4 green onions (optional)

1 package English muffins

In medium bowl, stir cream cheese until smooth. Mix in dried beef and green onions. Cover and chill at least 2 hours or overnight. Serve on toasted English muffins.

BBQ meatballs

1 to 12-ounce package frozen fully-cooked beef meatballs

1 cup apricot preserves

1 cup barbecue sauce

Combine preserves and barbecue sauce. Microwave until heated and smooth. Microwave meatballs according to package directions. Pour sauce over meatballs and re-heat until hot.

Irish-inspired beef pot roast and vegetables

1 beef bottom round rump roast or bottom round roast (3 to 3-1/4 lbs.)

2 to 24-ounce packages fresh pot roast vegetables (potatoes, onions, carrots, celery)

2 packages mushroom gravy mix or brown gravy mix

1/3 cup all-purpose flour

1/2 teaspoon salt

1/2 teaspoon pepper

1 cup beer

Chopped fresh parsley (optional)

Prepare vegetables by cutting to desired sizes. Combine gravy mixes, flour, salt and pepper in large bowl. Add vegetables to bowl and toss to coat. Remove vegetables and place in 5 to 6 quart slow cooker. Add beef pot roast to bowl, turning to coat evenly with flour mixture. Remove and place on top of vegetables in slow cooker. Whisk beer into remaining flour mixture until smooth and add to slow cooker. Cover and cook on high 6-7 hours or on low 9-10 hours, or until beef and vegetables are tender. No stirring necessary during cooking. Serve with parsley if desired.

Roast beef salad

Cubed, cooked roast beef, chilled

Lettuce or spinach mix

Diced/sliced vegetables (radishes, carrots, peppers, etc.)

Fruit (Mandarin oranges, green grapes, dried cranberries, etc.)

Cheese of choice

Slice vegetables and grapes. Place lettuce mix in large bowl. Add beef, vegetables and fruit as desired. Top with favorite dressing and cheese.
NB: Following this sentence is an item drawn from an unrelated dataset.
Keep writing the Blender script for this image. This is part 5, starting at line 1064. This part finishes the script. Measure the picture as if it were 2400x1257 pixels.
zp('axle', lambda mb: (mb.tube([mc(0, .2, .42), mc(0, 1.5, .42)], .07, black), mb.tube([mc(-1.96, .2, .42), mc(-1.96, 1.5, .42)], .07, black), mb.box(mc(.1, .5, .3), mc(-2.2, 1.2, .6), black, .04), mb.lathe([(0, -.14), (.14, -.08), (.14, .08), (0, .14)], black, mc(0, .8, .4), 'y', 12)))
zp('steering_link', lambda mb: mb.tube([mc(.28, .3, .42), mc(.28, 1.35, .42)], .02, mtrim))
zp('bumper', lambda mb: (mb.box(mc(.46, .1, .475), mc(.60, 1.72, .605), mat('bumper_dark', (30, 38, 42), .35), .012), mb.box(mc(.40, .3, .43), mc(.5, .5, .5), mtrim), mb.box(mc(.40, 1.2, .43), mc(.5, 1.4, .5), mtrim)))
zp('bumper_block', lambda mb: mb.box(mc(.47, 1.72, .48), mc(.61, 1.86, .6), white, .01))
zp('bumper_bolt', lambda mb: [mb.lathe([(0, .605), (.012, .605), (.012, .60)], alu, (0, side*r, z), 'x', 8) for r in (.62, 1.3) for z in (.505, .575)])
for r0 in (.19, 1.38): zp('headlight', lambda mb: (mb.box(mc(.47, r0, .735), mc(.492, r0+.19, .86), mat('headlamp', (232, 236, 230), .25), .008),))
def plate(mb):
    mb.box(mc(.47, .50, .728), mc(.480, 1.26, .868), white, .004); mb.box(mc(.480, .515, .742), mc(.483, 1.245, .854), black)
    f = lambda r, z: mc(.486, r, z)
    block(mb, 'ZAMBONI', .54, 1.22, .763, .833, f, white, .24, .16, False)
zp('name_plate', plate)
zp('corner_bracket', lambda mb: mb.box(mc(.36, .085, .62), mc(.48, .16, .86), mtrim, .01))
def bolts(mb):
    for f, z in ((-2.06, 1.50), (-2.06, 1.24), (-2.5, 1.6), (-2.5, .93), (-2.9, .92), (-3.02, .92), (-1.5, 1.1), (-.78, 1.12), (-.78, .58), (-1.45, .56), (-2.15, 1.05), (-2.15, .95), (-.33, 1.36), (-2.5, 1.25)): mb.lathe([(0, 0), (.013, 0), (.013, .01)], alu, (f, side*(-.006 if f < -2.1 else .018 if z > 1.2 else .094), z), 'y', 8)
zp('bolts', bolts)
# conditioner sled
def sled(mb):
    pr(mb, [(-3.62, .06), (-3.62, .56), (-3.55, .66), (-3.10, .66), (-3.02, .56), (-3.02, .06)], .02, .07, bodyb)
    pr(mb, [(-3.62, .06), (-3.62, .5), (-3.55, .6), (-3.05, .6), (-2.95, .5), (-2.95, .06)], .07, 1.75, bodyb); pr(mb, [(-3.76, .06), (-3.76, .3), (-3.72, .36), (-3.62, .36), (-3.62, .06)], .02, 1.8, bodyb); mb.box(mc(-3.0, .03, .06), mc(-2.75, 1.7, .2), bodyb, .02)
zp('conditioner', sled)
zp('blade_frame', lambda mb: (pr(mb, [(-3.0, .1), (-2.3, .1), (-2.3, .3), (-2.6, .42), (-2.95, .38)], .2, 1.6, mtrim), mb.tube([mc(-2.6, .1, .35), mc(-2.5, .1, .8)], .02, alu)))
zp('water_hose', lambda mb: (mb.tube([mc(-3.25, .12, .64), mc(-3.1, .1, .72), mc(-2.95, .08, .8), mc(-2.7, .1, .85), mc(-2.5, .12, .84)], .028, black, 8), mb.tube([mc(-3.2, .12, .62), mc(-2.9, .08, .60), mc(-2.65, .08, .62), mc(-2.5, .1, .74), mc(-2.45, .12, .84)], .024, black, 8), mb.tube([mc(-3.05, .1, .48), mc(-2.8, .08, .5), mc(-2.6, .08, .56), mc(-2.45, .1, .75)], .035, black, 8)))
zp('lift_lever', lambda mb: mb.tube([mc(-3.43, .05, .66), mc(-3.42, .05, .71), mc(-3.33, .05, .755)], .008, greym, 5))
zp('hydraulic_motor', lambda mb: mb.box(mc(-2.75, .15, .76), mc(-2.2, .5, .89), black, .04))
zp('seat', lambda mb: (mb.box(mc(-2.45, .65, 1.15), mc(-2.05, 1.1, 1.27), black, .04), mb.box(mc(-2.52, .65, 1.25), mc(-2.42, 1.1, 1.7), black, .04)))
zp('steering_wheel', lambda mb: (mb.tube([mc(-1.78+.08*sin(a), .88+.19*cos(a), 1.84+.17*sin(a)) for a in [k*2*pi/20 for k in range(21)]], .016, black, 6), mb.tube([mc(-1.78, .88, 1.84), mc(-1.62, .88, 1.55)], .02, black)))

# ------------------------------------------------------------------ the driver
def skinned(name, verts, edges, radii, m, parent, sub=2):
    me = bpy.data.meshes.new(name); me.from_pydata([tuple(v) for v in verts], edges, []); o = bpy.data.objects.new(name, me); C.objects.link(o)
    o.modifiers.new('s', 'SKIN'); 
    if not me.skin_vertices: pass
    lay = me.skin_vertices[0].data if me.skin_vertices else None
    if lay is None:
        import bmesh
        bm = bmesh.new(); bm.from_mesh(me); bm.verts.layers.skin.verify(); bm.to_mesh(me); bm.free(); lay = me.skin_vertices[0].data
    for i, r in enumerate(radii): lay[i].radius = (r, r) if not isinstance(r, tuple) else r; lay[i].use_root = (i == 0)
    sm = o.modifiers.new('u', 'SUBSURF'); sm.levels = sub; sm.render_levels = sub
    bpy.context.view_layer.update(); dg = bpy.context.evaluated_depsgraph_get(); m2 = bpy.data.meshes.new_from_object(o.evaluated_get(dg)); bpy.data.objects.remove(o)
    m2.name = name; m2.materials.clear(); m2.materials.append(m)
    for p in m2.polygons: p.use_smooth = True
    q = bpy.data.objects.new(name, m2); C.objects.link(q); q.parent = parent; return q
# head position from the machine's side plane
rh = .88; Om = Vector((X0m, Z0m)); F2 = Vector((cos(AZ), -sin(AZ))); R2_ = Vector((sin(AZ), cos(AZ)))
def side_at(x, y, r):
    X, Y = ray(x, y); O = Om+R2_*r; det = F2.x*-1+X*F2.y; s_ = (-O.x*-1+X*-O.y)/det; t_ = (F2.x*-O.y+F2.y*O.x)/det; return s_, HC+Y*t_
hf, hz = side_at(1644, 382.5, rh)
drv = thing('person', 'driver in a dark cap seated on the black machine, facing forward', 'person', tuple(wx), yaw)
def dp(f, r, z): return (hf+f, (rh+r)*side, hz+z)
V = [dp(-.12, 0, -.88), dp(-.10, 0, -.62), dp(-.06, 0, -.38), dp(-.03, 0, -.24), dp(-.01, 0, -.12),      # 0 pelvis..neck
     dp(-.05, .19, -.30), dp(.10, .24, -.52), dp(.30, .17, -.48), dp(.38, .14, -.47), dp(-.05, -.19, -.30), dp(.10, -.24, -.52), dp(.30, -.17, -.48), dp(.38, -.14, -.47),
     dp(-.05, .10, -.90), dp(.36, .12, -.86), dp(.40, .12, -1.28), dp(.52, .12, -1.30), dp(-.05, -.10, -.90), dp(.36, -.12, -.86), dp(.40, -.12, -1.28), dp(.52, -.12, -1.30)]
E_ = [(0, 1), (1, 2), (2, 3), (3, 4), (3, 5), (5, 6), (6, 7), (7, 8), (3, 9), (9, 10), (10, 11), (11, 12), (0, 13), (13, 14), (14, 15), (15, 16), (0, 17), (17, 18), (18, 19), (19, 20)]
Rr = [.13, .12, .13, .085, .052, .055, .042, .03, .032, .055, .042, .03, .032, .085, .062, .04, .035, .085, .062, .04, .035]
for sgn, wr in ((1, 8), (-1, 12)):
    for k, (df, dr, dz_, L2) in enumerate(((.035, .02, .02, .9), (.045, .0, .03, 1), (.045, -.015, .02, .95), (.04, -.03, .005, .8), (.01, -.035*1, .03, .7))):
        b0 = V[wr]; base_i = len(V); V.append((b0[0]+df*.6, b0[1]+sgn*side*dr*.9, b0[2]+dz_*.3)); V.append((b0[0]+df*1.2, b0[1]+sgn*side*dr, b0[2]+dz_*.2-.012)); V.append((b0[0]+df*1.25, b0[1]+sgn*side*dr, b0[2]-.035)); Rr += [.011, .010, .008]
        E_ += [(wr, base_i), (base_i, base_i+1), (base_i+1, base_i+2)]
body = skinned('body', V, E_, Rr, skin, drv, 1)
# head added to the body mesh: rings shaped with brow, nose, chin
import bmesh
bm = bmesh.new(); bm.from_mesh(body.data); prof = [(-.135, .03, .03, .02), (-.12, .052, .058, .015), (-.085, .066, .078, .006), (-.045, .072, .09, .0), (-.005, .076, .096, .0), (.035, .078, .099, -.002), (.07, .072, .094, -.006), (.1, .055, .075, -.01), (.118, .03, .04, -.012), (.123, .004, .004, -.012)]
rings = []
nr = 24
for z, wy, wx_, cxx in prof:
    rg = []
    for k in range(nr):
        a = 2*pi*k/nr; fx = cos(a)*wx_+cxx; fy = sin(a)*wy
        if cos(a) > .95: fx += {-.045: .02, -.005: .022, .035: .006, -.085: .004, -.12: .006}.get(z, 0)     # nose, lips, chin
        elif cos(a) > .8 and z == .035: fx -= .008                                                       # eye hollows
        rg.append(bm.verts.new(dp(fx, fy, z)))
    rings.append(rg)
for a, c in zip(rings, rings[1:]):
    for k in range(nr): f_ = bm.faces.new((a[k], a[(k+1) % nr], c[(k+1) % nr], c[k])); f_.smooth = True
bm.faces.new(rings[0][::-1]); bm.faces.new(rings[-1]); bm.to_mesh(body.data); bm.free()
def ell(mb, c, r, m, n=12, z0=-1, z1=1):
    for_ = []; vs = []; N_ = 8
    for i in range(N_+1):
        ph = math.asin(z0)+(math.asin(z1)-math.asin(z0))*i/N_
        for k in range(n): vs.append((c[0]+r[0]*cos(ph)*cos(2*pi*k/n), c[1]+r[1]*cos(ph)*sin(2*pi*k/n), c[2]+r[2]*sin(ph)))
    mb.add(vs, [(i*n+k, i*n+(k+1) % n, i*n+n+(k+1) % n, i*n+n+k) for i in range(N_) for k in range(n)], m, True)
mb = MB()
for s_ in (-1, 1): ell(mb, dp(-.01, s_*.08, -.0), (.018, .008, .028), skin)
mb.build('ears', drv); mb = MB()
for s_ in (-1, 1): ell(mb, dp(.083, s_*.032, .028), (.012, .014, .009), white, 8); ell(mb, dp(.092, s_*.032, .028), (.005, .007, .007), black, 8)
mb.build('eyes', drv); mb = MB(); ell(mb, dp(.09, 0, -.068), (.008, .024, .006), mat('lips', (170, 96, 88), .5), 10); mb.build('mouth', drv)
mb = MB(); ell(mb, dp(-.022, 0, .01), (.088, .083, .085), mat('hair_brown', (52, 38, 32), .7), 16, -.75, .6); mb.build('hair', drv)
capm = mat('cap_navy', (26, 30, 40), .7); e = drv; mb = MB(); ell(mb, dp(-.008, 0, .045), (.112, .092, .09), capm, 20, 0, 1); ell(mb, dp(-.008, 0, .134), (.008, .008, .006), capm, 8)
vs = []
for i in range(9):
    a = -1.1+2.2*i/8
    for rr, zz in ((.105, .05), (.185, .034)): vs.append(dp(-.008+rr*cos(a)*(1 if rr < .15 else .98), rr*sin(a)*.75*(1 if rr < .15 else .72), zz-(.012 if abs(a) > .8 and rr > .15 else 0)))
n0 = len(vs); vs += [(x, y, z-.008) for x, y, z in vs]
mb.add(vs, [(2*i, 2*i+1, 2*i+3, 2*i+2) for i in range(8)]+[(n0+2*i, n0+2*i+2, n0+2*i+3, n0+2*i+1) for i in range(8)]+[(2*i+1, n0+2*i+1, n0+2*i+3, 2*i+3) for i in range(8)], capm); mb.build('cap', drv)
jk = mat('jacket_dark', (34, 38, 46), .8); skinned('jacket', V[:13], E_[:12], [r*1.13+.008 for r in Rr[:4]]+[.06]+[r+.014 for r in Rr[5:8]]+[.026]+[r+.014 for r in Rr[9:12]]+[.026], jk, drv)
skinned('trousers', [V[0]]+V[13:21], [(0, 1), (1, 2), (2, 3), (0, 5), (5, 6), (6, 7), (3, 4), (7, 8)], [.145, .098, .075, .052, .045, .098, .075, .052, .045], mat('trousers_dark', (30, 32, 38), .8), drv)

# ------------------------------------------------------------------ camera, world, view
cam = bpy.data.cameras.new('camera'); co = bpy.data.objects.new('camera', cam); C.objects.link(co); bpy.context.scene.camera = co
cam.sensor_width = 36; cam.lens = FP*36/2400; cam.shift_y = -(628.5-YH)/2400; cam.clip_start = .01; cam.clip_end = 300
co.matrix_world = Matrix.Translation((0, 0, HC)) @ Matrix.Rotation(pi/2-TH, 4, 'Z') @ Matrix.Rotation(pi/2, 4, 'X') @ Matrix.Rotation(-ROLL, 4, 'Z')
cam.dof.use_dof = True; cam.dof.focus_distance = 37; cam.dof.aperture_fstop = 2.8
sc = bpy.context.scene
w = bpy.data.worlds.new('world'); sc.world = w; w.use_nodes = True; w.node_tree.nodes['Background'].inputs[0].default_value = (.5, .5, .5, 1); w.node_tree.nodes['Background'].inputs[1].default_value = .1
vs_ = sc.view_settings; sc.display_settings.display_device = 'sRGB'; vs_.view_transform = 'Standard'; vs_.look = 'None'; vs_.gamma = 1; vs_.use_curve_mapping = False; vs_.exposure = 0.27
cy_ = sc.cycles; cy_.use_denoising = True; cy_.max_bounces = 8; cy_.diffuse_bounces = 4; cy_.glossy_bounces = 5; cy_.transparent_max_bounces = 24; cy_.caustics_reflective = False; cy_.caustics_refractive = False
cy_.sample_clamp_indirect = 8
Note: recommended dressing is Ken’s Raspberry Pecan, and recommended cheese is Swiss.

Beef jerky trail mix

Bite-sized beef jerky pieces

Peanuts (honey roasted or lightly salted dry roasted)

Pecan pieces

Sunflower seeds

Dried cranberries

Golden raisins

Semi-sweet chocolate pieces

Combine all ingredients and serve. Customize by using various flavored jerkies or variety of nuts and fruits.